Choć finansowe przekręty na unijnych dotacjach - to według ujawnionych w tym tygodniu danych - zjawisko praktycznie marginalne, samo opublikowanie specjalnego raportu Komisji Europejskiej na ten temat może świadczyć, że w istocie tak marginalne nie jest.
Tym bardziej, że ukazuje to zjawisko, bazując na sprawach wykrytych przez odpowiednie organy. O tych nie wykrytych dokument milczy.
Na powagę sytuacji wskazuje jednak m.in. ponowiony wniosek Komisji Europejskiej o powołanie Prokuratury Europejskiej, mającej zajmować się walką z tego typu przestępstwami.
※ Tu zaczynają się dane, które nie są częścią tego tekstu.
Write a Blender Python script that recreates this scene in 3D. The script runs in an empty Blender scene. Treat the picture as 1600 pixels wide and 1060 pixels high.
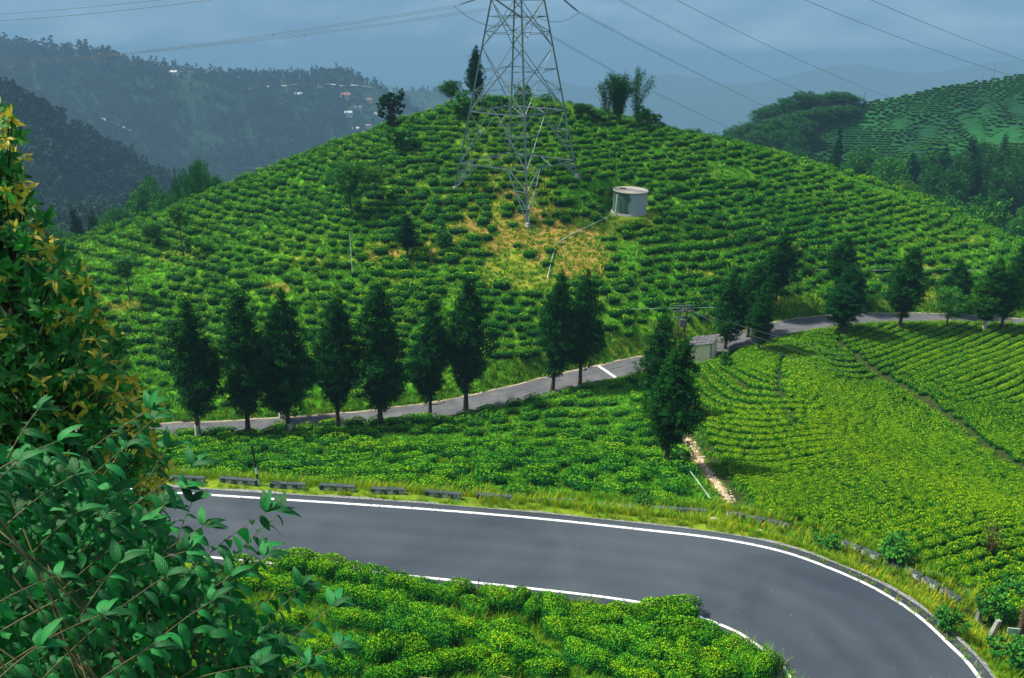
import bpy, math, random
import numpy as np
from mathutils import Vector, Matrix

rng = np.random.default_rng(7)
random.seed(7)
R = math.radians
scene = bpy.context.scene
COL = scene.collection

# ------------------------------------------------------------------ camera
F = 1450.0                      # focal length in photo pixels (1600 wide)
PITCH = R(20.5)
CP, SP = math.cos(PITCH), math.sin(PITCH)
cam_d = bpy.data.cameras.new('camera')
cam_d.sensor_width = 36.0
cam_d.lens = 36.0 * F / 1600.0
cam_d.clip_start = 0.1
cam_d.clip_end = 40000
cam = bpy.data.objects.new('camera', cam_d)
COL.objects.link(cam)
cam.location = (0, 0, 0)
cam.rotation_euler = (R(90) - PITCH, 0, 0)
scene.camera = cam

# ------------------------------------------------------------------ sky and sun
SUN_EL, SUN_AZ = R(54), R(286)          # high, from the left and a little beyond the hill
world = bpy.data.worlds.new('World')
scene.world = world
world.use_nodes = True
wn, wl = world.node_tree.nodes, world.node_tree.links
wn.clear()
w_out = wn.new('ShaderNodeOutputWorld')
w_bg = wn.new('ShaderNodeBackground')
w_sky = wn.new('ShaderNodeTexSky')
w_sky.sky_type = 'NISHITA'
w_sky.sun_disc = False
w_sky.sun_elevation = SUN_EL
w_sky.sun_rotation = SUN_AZ
w_sky.dust_density = 2.0
w_tc = wn.new('ShaderNodeTexCoord')
w_map = wn.new('ShaderNodeMapping')
w_map.inputs['Scale'].default_value = (1.0, 1.0, 3.0)
w_n = wn.new('ShaderNodeTexNoise')
w_n.inputs['Scale'].default_value = 4.6
w_n.inputs['Detail'].default_value = 9
w_n.inputs['Roughness'].default_value = 0.55
w_n.inputs['Distortion'].default_value = 0.35
w_cr = wn.new('ShaderNodeValToRGB')
w_cr.color_ramp.elements[0].position = 0.40
w_cr.color_ramp.elements[0].color = (.45, 1.05, 1.85, 1)
w_cr.color_ramp.elements[1].position = 0.74
w_cr.color_ramp.elements[1].color = (7.5, 8.6, 9.4, 1)
w_mix = wn.new('ShaderNodeMixRGB')
w_mix.inputs['Fac'].default_value = 0.93      # closed cloud deck over the blue sky
wl.new(w_tc.outputs['Generated'], w_map.inputs['Vector'])
wl.new(w_map.outputs['Vector'], w_n.inputs['Vector'])
# the deck is densest (darkest) in the mist band at the horizon, all the way round
w_sep = wn.new('ShaderNodeSeparateXYZ'); wl.new(w_tc.outputs['Generated'], w_sep.inputs[0])
w_mr = wn.new('ShaderNodeMapRange'); w_mr.interpolation_type = 'SMOOTHSTEP'
w_mr.inputs['From Min'].default_value = -0.09; w_mr.inputs['From Max'].default_value = -0.04
wl.new(w_sep.outputs['Z'], w_mr.inputs['Value'])
w_mul = wn.new('ShaderNodeMath'); w_mul.operation = 'MULTIPLY'
wl.new(w_n.outputs['Fac'], w_mul.inputs[0]); wl.new(w_mr.outputs[0], w_mul.inputs[1]); wl.new(w_mul.outputs[0], w_cr.inputs['Fac'])
wl.new(w_sky.outputs['Color'], w_mix.inputs['Color1'])
wl.new(w_cr.outputs['Color'], w_mix.inputs['Color2'])
wl.new(w_mix.outputs['Color'], w_bg.inputs['Color'])
w_bg.inputs['Strength'].default_value = 0.095
wl.new(w_bg.outputs['Background'], w_out.inputs['Surface'])

sun_d = bpy.data.lights.new('sun', 'SUN')
sun_d.energy = 4.9
sun_d.angle = R(4)
sun_d.color = (1.0, 0.92, 0.74)
sun = bpy.data.objects.new('sun', sun_d)
COL.objects.link(sun)
# Nishita: rotation 0 puts the sun at +Y and it turns clockwise seen from above
sdir = Vector((math.sin(SUN_AZ) * math.cos(SUN_EL), math.cos(SUN_AZ) * math.cos(SUN_EL), math.sin(SUN_EL)))
sun.rotation_euler = sdir.to_track_quat('Z', 'Y').to_euler()
sun.location = (0, 0, 60)

vs = scene.view_settings
vs.view_transform = 'Standard'
vs.look = 'None'
vs.gamma = 1
vs.use_curve_mapping = False
vs.exposure = 0.76
scene.render.engine = 'CYCLES'
cy = scene.cycles
cy.max_bounces = 6
cy.diffuse_bounces = 2
cy.glossy_bounces = 2
cy.transmission_bounces = 3
cy.transparent_max_bounces = 6
cy.volume_bounces = 0
cy.use_denoising = True
cy.sample_clamp_indirect = 4

HAZE_D = 0.00031
# ------------------------------------------------------------------ seeing the place: rays through the lens
def ray(px, py):
    r, u = (px - 800.0) / F, (530.0 - py) / F
    return r, CP + u * SP, -SP + u * CP
def at(px, py, Y):
    """the point at forward distance Y that the photo shows at (px, py)"""
    x, y, z = ray(px, py)
    t = Y / y
    return np.array((x * t, Y, z * t))
def project(P):
    P = np.atleast_2d(P)
    d = P[:, 1] * CP - P[:, 2] * SP
    u = P[:, 1] * SP + P[:, 2] * CP
    return 800 + F * P[:, 0] / d, 530 - F * u / d, d

# ------------------------------------------------------------------ smooth noise
_perm = np.random.default_rng(3).random((256, 256))
def vnoise(x, y):
    x = np.asarray(x, float); y = np.asarray(y, float)
    xi, yi = np.floor(x).astype(int), np.floor(y).astype(int)
    fx, fy = x - xi, y - yi
    fx = fx * fx * (3 - 2 * fx); fy = fy * fy * (3 - 2 * fy)
    a = _perm[xi & 255, yi & 255]; b = _perm[(xi + 1) & 255, yi & 255]
    c = _perm[xi & 255, (yi + 1) & 255]; d = _perm[(xi + 1) & 255, (yi + 1) & 255]
    return (a * (1 - fx) + b * fx) * (1 - fy) + (c * (1 - fx) + d * fx) * fy - 0.5
def fbm(x, y, o=4):
    s = 0; k = 1.0
    for i in range(o):
        s = s + k * vnoise(np.asarray(x) * 2**i + 17.3 * i, np.asarray(y) * 2**i + 5.1 * i); k *= 0.5
    return s
def sstep(a, b, x):
    t = np.clip((np.asarray(x, float) - a) / (b - a), 0, 1)
    return t * t * (3 - 2 * t)
def catmull(pts, n=8):
    pts = [np.array(p, float) for p in pts]
    P = [2 * pts[0] - pts[1]] + pts + [2 * pts[-1] - pts[-2]]
    out = []
    for i in range(1, len(P) - 2):
        for k in range(n):
            t = k / n
            out.append(0.5 * (2 * P[i] + (P[i+1] - P[i-1]) * t + (2*P[i-1] - 5*P[i] + 4*P[i+1] - P[i+2]) * t*t
                              + (3*P[i] - P[i-1] - 3*P[i+1] + P[i+2]) * t**3))
    out.append(P[-2])
    return np.array(out)
def seg_dist(x, y, poly):
    """distance of (x,y) to a polyline, with the value of its third column there and the side"""
    x = np.asarray(x, float); y = np.asarray(y, float)
    best = np.full(x.shape, 1e9); val = np.zeros(x.shape); side = np.zeros(x.shape); arc = np.zeros(x.shape)
    s0 = 0.0
    for a, b in zip(poly[:-1], poly[1:]):
        dx, dy = b[0] - a[0], b[1] - a[1]
        L2 = dx * dx + dy * dy + 1e-12
        t = np.clip(((x - a[0]) * dx + (y - a[1]) * dy) / L2, 0, 1)
        d = np.hypot(x - a[0] - t * dx, y - a[1] - t * dy)
        m = d < best
        best = np.where(m, d, best)
        if len(a) > 2: val = np.where(m, a[2] + t * (b[2] - a[2]), val)
        side = np.where(m, np.sign(dx * (y - a[1]) - dy * (x - a[0])), side)
        arc = np.where(m, s0 + t * math.sqrt(L2), arc)
        s0 += math.sqrt(L2)
    return best, val, side, arc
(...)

Unijne państwa członkowskie muszą zintensyfikować walkę z oszustwami dotyczące wydatków UE - tak zatytułowany został oficjalny, publikowany corocznie, jeden z ostatnich dokumentów Komisji Europejskiej. Jego autorzy zawarli w nim szczegółowe zalecenia dotyczące obszarów, na których organy krajowe powinny się szczególnie koncentrować. W sprawozdaniu stwierdza się, że wykryte nadużycia finansowe dotyczące wydatków UE stanowią mniej niż 0,2 proc. wszystkich środków. Komisja uważa jednak, że należy nasilić działania na poziomie krajowym, zarówno w zakresie przeciwdziałania nadużyciom finansowym, jak i ich wykrywania. W przedstawionym sprawozdaniu zaleca się m.in., by państwa członkowskie przeprowadziły przegląd swoich systemów kontroli i upewniły się, że są one oparte na analizie ryzyka i prawidłowo ukierunkowane.
Najciekawsze są jednak nie zalecenia, lecz liczby, które pokazuje raport. Według sprawozdania liczba nadużyć mających wpływ na budżet UE wykrytych przez organy krajowe w 2013 r. nieznacznie spadła w porównaniu z rokiem poprzednim. W odniesieniu do wydatków, na oszustwa narażone zostały środki unijne w łącznej wysokości 248 mln euro (odpowiada to 0,19 proc. wydatków budżetowych). Po stronie dochodów podejrzewane lub stwierdzone nadużycia kształtowały się na poziomie 61 mln euro, co stanowi 0,29 proc. zasobów własnych ogółem na 2013 r. W 2012 roku nadużycia oszacowano na 77,6 mln euro, co również oznacza spadek o 21 proc.
Według autorów raportu, o ile ogólny wpływ finansowy oszustw dotyczących środków unijnych zmniejszył się w ubiegłym roku, o tyle liczba przypadków zgłoszonych w odniesieniu do wydatków UE wzrosła w porównaniu z rokiem poprzednim. Dokument wskazuje, że może to być wynikiem bardziej zdecydowanych środków służących wykrywaniu nadużyć na wcześniejszym etapie. Ograniczyło to ogólną sumę sprzeniewierzonych środków. Autorzy raportu optymistycznie przypuszczają, że może to również świadczyć o tym, że niektóre państwa członkowskie skuteczniej informują o nadużyciach finansowych.
Dokument przedstawia też zalecenia Komisji Europejskiej w związku z walką z nadużyciami dotyczącym funduszy unijnych. Jak zwykle w podobnych przypadkach chodzi o powołanie nowej instytucji - jak można się spodziewać wyposażonej w wiele, dobrze płatnych etatów. Powrócono tym samym do pomysłu przedstawionego publicznie dokładnie rok temu. Komisja ponowiła wniosek w sprawie utworzenia Prokuratury Europejskiej. Nowa instytucja powinna - wg jej pomysłodawców - w sposób istotny usprawnić prowadzenie dochodzeń i ściganie przestępstw mających wpływ na budżet UE w całej Europie.
Kiedy po raz pierwszy KE przedstawiła pomysł powołania Prokuratury Europejskiej stwierdzono, że dzięki niej poprawiona zostanie skuteczność ścigania przestępców, którzy defraudują pieniądze unijnych podatników. Wyłącznym zadaniem Prokuratury Europejskiej będzie prowadzenie dochodzeń w sprawie przestępstw godzących w unijny budżet oraz ściganie odpowiedzialnych za nie podmiotów. Jak również, o ile sytuacja tego będzie wymagać, wnoszenie do sądów państw członkowskich spraw związanych z przestępstwami tego rodzaju.